I have to implement a simple "unique_ptr" class supporting only a constructor, destructor, –>, *, and release(). And I did below.
However, it feels weird to write "up.operator->()" to get the pointer p. I would be more logical to write "up->p". But how do I do that? Thanks!
#include <iostream>
#include <stdexcept>
template <class T>
class unique_ptr
{
T *p;
public:
unique_ptr(T *ptr)
: p{ptr}
{
}
~unique_ptr() { delete p; }
T *operator->() const { return p; } // returns a pointer
T operator*() const { return *p; }
T *release()
{
T *ptr = p;
p = nullptr;
return ptr;
}
};
template <class T>
void print(const unique_ptr<T> &up, const std::string &s)
{
std::cout << s << " up.operator->(): " << up.operator->() << '\n';
std::cout << s << " up.operator*(): " << up.operator*() << '\n';
}
int main()
try
{
int *ptr = new int(10);
unique_ptr<int> up(ptr);
print(up, "up: ");
}
catch (std::exception &e)
{
std::cerr << "exception: " << e.what() << '\n';
return 1;
}
catch (...)
{
std::cerr << "exception\n";
return 2;
}
However, it feels weird to write "up.operator->()" to get the pointer p.
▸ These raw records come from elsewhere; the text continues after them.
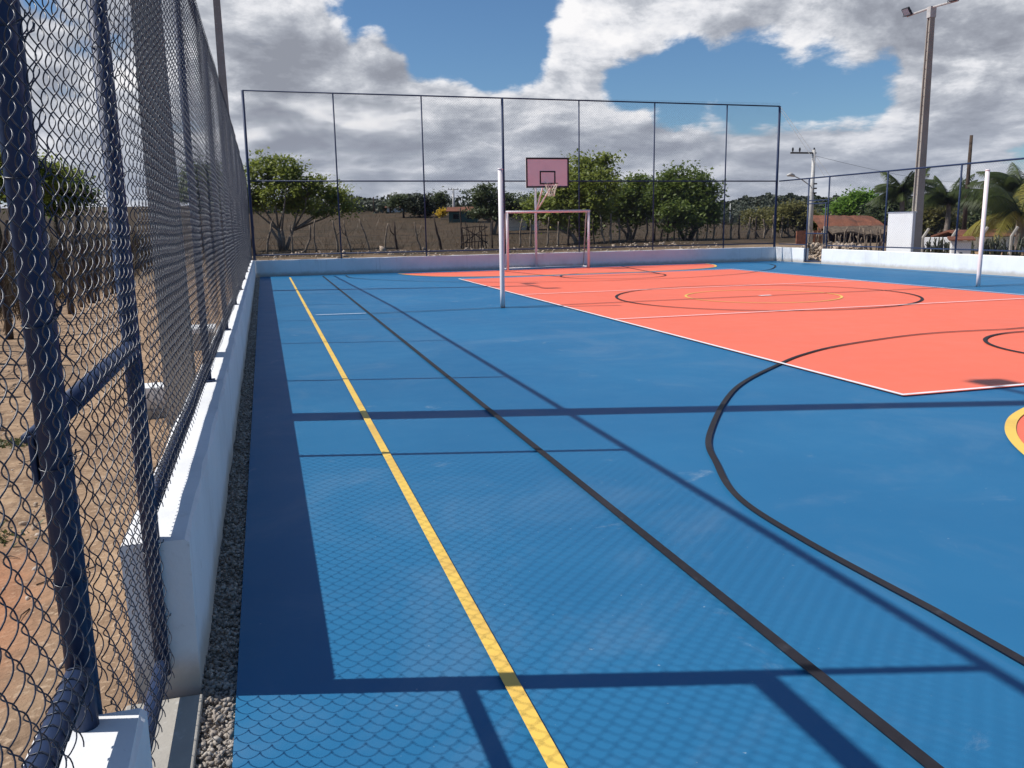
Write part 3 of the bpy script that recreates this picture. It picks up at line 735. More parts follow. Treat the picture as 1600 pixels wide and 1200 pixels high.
# ------------------------------------------------------------------ rough stick fences
def crooked(rnd, h, lean=0, kink=.12, r=.05, fork=False):
    """a crooked branch used as a post; returns a builder with the base at the origin"""
    mb = MB(); pts = [Vector((0, 0, -.15))]; n = 6; x = y = 0
    kx = rnd.uniform(-1, 1)*kink
    for i in range(1, n+1):
        t = i/n; x = lean*t*h + kx*math.sin(t*math.pi) + rnd.uniform(-.03, .03); y = rnd.uniform(-.04, .04)
        pts.append(Vector((x, y, h*t)))
    rs = [r*(1.15-.5*i/n)*rnd.uniform(.85, 1.15) for i in range(n+1)]
    mb.tube(pts, rs, 7)
    if fork:
        p = pts[3]; mb.tube([p, p+Vector((rnd.choice((-1, 1))*.22, .05, .25)), p+Vector((rnd.choice((-1, 1))*.30, .05, .62))], [r*.6, r*.45, r*.3], 6)
    return mb
far = thing('stick_fence', 'crooked branch posts strung with wire along the dry field beyond the far wall', 'fence', (0, 32, tz(0, 32)))
rnd = random.Random(12)
spec = [(376,.05),(398,.02),(416,.25),(457,-.05),(474,.28),(494,0),(527,-.12),(549,-.2),(577,-.28),(603,.12),(622,-.08),(658,-.22),(690,-.2),
        (769,.02),(787,.0),(812,.10),(829,0),(855,.05),(872,.02),(888,.05),(913,0),(929,-.08),(944,-.15),(954,0),(968,-.05),(979,.05),(1008,.06),
        (1022,0),(1033,.25),(1042,.06),(1052,0),(1062,0),(1070,.2),(1080,.02),(1089,-.05),(1103,0),(1113,.06),(1128,0),(1141,.03),(1155,-.02),(1168,.1),(1180,0),(1193,-.05),(1206,.03),(1220,.04),(1233,-.1),(1247,0)]
prevp = None; wires = MB(); lastx = None
for i, (px, lean) in enumerate(spec):
    Yd = 32.0 + .004*(px-400)
    p = atY(px, 386, Yd); z = tz(p.x, p.y); h = rnd.uniform(1.45, 1.85) if px < 1050 else rnd.uniform(1.2, 1.65)
    mb = crooked(rnd, h, lean, .10 if px > 760 else .16, rnd.uniform(.048, .075), fork=rnd.random() < .2)
    mb.build('fence_post', 'wood' if rnd.random() < .7 else 'darkwood', far, smooth=True, loc=Vector((p.x, p.y, z))-far.location)
    q = Vector((p.x, p.y, z))-far.location
    if prevp is not None and not (lastx < 700 < px):
        for zz_ in (.45, .85, 1.2): wires.tube([prevp+Vector((0, 0, zz_)), (prevp+q)/2+Vector((0, 0, zz_-.03)), q+Vector((0, 0, zz_))], .006, 3)
    prevp = q; lastx = px
wires.build('barbed_wire', 'dark', far)
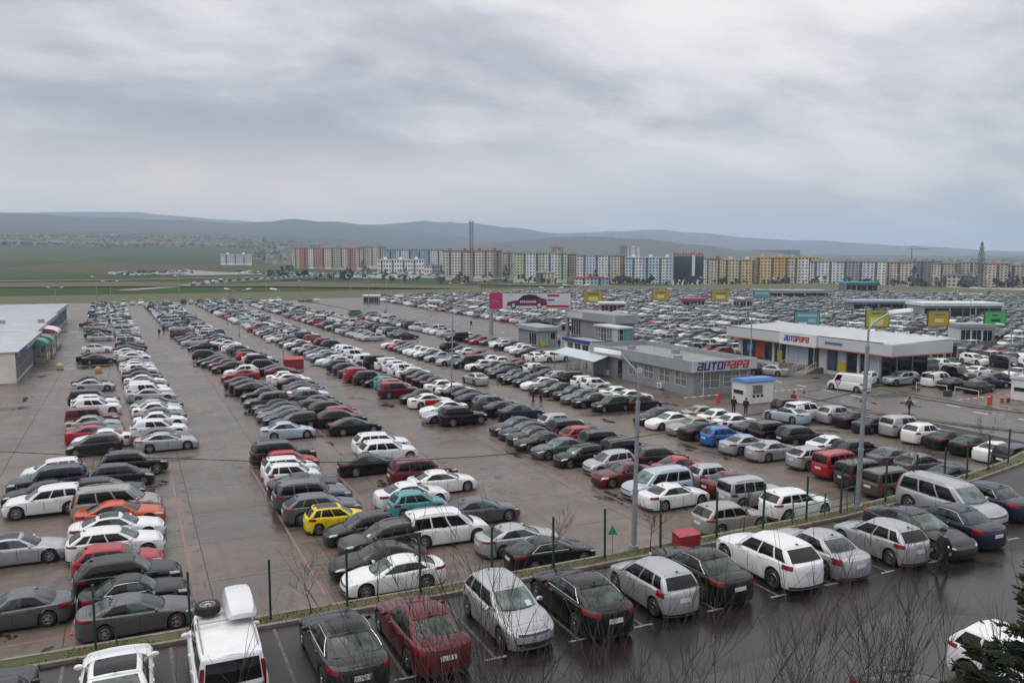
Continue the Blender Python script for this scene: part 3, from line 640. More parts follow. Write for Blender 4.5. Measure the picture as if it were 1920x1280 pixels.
# ---- booths and barriers
def booth(x, y, lab, rz=0, roof=BLUE_R):
    b = thing('guard_booth', lab, 'booth', (x, y, 0), rz)
    mb = MB(); mb.box(-1.9, 1.9, -1.1, 1.1, .08, 2.35); mb.obj('wall', WHITE_P, b)
    mb = MB()
    for i in range(6):
        t0, t1 = i / 6, (i + 1) / 6; za, zb = 2.36 + .34 * math.sin(math.pi * t0), 2.36 + .34 * math.sin(math.pi * t1)
        mb.box(-2.05, 2.05, lerp(-1.25, 1.25, t0), lerp(-1.25, 1.25, t1), 2.352, max(za, zb))
    mb.obj('roof', roof, b)
    win(b, '-Y', -1.1, -1.0, .4, 1.05, 2.05, 1, 1, GLASS_L); win(b, '-X', -1.9, -.8, .8, 1.0, 1.5, 1, 1, GLASS_B)
    for k in range(3): panel(b, 'notice', '-Y', -1.1, -.95 + k * .55, -.6 + k * .55, .72, .98, INK, 0, .02)
    mb = MB(); mb.box(-1.95, 1.95, -1.15, 1.15, 0, .08); mb.obj('base', KERB, b)
    return b
booth(60.6, 69.2, 'white guard booth with curved blue roof at the car park entrance')
booth(89.4, 57.6, 'white guard booth at the right edge of the photo', R(6), PALE)
BAR_O = mat('barrier_orange', (.50, .06, .022), .45)
for x, y, lab, dx in ((56.9, 70.3, 'orange barrier post left of the guard booth', -4.5), (63.6, 69.6, 'orange barrier post right of the guard booth', 4.2), (82.4, 57.4, 'orange-red barrier post near the right booth', -5.0)):
    b = thing('barrier', lab, 'barrier', (x, y, 0))
    mb = MB(); mb.box(-.17, .17, -.17, .17, 0, 1.0); mb.box(-.13, .13, -.13, .13, 1.001, 1.1); mb.obj('post', BAR_O, b)
    ln = abs(dx); s = 1 if dx > 0 else -1
    for k in range(9):
        mb = MB(); mb.tube((s * (.2 + ln * k / 9), -.22, .92), (s * (.2 + ln * (k + 1) / 9), -.22, .92), .05, n=6); mb.obj('boom', [WHITE_P, mat('boom_amber', (.5, .25, .03), .5)][k % 2], b)
mb = MB(); mb.box(-.6, .6, -.22, .22, .42, .48); 
for sx in (-.5, .5): mb.box(sx - .03, sx + .03, -.18, .18, 0, .42)
tag(mb.obj('bench', mat('bench_red', (.42, .03, .03), .5)), 'small red bench beside the right barrier post', 'bench').location = (85.2, 57.6, 0)
for k, (x0, y0, x1, y1) in enumerate(((84.6, 64.2, 83.8, 67.6), (84.5, 60.2, 84.9, 63.4))):
    mb = MB(); mb.tube((x0, y0, .9), (x1, y1, .9), .04, n=6)
    for x, y in ((x0, y0), (x1, y1)): mb.tube((x, y, 0), (x, y, .9), .04, n=6)
    tag(mb.obj('railing', RAIL), ['white tube railing in front of the black sedan at right', 'white tube railing beside the striped barrier at right'][k], 'railing')
mb = MB(); mb.box(-.35, .35, -.3, .3, 0, .6); mb.box(-.38, .38, -.33, .33, .601, .66); tag(mb.obj('bin', POST_G), 'dark green bin behind the road kerb at right', 'bin').location = (83.2, 63.0, 0)
# red chests
def chest(x, y, lab, s=1., rz=0, z=0):
    b = thing('sand_chest', lab, 'chest', (x, y, z), rz); RC = mat('chest_red', (.30, .022, .03), .5, nscale=2, namt=.2)
    mb = MB(); mb.box(-.85 * s, .85 * s, -.45 * s, .45 * s, .08, .85 * s); mb.v = [(a, c, z + (.18 * s if z > .3 and c > 0 else 0)) for a, c, z in mb.v]; mb.obj('box', RC, b)
    mb = MB(); mb.box(-.9 * s, .9 * s, -.5 * s, .5 * s, .852 * s, .91 * s); mb.v = [(a, c, z + (.19 * s if c > 0 else .0)) for a, c, z in mb.v]; mb.obj('lid', mat('chest_lid', (.36, .035, .045), .4), b)
    for k in (-1, 1):
        mb = MB(); mb.box(k * .6 * s - .06, k * .6 * s + .06, -.4 * s, .4 * s, 0, .078); mb.obj('foot', BLACK, b)
chest(20.95, 27.75, 'red metal chest with sloping lid by the fence', .62, 0, TZ + .05); chest(20.6, 118.0, 'red metal chest beside a lamp post between parked rows', 1.5)
# concrete balls
for x, y, lab in ((-9.3, 131.0, 'pale concrete ball left of the dark sedans'), (-4.3, 124.5, 'orange-brown concrete ball in front of the dark sedans')):
    mb = MB(); mb.lathe([(.30, 0), (.45, .03), (.52, .10), (.36, .14), (.42, .25), (.45, .45), (.38, .68), (.22, .83), (.001, .88)], 14); tag(mb.obj('stone_ball', mat('ball_' + lab[:4], (.50, .42, .25) if 'pale' in lab else (.42, .24, .10), .8), smooth=True), lab, 'bollard').location = (x, y, 0)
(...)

It feels weird because the member access operator is not generally used to get a pointer to the object (although you can do it using the operator->() syntax, as you demonstrated). Member access operator is used to access members of the object. In your example, you have a unique pointer of int. int doesn't have a member, so it doesn't make sense to use the member access operator.
Here is an example of how to use it:
struct S {
int member;
};
unique_ptr<S> up(new S{10});
int value_of_member = up->member;
would be more logical to write "up->p"
That wouldn't be logical unless p is a member of the pointed object.
How to create an operator-> for a class unique_ptr
Like you did in the example. As far as I can tell, there was no problem with how you create the operator, but rather how to use it.
P.S. Your unique pointer is copyable, movable and assignable, but those operations are horribly broken leading to undefined behaviour. See rule of 5.